[1] The plan of the historic portions of Savannah is based on the concept of a ward, as defined by Oglethorpe.
In the early years of the Province of Georgia, the ward organization was in part military, with each ward's inhabitants organized into militia units, and the central squares acting as a gathering point for refugees from outside the city walls.
[1] Each year, the Savannah Historic District attracts millions of visitors, who enjoy its eighteenth- and nineteenth-century architecture and green spaces.
The district includes the birthplace of Juliette Gordon Low (founder of the Girl Scouts of the United States of America, see Juliette Gordon Low Historic District), the Telfair Academy of Arts and Sciences (one of the South's first public museums), the First African Baptist Church (the oldest African American Baptist congregation in the United States), Temple Mickve Israel (the third-oldest synagogue in America), the Central of Georgia Railway roundhouse complex (the oldest standing antebellum rail facility in America), Christ Church (the Mother Church of Georgia), the old Colonial Cemetery, Cathedral of St.
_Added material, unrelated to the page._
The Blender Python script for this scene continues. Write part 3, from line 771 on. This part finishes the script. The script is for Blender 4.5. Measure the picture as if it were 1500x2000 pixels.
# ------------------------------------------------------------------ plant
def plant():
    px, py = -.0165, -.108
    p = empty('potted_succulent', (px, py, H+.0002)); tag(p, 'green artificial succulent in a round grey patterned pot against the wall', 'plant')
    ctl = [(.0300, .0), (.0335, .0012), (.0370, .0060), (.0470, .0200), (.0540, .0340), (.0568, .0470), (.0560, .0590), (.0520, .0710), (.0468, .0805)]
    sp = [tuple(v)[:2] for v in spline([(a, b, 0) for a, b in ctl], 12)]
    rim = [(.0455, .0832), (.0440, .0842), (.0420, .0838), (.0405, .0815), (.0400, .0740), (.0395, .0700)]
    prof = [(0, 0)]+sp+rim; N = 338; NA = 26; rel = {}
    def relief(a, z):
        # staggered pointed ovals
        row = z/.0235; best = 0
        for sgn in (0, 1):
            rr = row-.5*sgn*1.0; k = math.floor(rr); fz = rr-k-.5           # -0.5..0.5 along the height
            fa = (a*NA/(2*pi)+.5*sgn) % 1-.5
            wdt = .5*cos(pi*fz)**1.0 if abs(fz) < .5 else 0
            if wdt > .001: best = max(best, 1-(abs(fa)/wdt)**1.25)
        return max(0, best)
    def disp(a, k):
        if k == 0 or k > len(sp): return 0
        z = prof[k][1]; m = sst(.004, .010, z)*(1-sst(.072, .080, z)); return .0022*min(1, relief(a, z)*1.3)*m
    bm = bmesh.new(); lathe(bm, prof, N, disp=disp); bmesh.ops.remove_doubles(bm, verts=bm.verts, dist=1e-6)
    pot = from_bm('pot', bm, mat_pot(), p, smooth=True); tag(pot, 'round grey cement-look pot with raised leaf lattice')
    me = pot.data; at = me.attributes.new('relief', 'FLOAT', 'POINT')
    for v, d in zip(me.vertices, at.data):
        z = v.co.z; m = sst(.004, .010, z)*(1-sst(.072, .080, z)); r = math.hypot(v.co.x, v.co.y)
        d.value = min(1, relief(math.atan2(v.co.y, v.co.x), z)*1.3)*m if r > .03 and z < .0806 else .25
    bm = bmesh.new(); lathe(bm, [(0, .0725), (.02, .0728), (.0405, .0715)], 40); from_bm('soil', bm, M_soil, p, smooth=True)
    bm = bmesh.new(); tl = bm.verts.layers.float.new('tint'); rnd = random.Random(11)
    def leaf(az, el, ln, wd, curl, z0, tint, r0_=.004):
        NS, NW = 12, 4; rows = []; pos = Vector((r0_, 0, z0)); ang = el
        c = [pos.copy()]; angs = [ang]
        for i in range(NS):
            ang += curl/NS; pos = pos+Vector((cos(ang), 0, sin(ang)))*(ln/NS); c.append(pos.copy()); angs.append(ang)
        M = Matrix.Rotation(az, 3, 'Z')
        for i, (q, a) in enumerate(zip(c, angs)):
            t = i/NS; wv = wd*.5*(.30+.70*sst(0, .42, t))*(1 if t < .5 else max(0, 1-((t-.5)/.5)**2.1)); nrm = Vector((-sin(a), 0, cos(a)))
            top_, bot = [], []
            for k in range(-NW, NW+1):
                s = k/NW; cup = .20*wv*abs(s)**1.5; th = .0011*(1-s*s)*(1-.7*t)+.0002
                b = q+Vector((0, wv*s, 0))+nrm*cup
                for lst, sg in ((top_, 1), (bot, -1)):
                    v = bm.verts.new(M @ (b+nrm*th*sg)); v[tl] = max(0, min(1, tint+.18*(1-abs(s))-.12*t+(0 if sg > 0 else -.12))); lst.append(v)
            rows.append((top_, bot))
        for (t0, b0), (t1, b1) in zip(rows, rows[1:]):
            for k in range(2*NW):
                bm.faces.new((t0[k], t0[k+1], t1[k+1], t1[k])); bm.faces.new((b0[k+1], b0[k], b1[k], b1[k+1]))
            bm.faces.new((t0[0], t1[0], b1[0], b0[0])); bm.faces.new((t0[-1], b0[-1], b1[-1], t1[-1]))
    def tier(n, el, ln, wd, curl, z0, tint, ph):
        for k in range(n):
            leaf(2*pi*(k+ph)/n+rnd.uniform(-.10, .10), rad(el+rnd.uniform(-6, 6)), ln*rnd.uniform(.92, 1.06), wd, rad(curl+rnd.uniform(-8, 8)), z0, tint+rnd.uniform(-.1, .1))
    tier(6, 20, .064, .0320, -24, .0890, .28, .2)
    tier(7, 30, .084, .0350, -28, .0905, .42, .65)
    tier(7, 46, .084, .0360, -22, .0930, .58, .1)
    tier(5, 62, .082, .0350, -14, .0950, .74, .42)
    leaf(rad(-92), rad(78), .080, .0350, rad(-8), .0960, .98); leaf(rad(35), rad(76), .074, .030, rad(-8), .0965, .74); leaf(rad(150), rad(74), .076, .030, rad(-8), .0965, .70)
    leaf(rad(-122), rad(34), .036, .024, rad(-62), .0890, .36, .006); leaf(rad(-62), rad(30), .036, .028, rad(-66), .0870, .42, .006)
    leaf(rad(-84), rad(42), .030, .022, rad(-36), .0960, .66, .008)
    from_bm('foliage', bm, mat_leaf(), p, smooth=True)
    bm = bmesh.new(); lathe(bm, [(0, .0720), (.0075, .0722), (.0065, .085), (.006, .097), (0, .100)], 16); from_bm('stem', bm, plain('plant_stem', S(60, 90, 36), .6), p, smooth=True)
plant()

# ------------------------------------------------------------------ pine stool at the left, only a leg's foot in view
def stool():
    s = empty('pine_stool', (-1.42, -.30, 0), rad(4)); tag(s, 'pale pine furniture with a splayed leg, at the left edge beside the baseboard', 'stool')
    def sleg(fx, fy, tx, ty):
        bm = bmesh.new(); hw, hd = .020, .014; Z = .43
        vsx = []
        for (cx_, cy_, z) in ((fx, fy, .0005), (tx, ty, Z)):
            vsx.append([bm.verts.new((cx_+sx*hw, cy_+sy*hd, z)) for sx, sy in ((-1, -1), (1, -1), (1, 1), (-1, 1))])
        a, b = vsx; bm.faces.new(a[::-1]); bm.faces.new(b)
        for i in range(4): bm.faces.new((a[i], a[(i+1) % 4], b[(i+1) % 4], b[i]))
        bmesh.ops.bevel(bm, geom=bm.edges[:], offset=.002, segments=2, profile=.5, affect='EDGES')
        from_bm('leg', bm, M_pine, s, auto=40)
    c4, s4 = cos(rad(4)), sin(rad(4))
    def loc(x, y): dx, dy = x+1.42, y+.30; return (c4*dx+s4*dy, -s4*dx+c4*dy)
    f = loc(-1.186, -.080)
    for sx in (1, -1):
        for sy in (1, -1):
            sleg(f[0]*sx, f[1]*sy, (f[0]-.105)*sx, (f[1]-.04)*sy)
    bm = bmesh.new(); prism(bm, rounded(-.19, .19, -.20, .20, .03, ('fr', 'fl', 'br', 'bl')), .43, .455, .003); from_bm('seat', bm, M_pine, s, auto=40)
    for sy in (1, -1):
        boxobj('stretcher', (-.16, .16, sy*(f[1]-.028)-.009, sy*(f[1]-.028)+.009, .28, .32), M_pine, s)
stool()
John the Baptist, Old Harbor Light, and Factors Row, a line of former cotton warehouses, along its waterfront, some built from ships' ballast stones.
Notable green spaces in the district include Savannah's 22 squares, the 30-acre Forsyth Park (at the southern limit of the district), and Emmet Park, part of The Strand, near the city's riverfront, in what was known as the Old Fort neighborhood.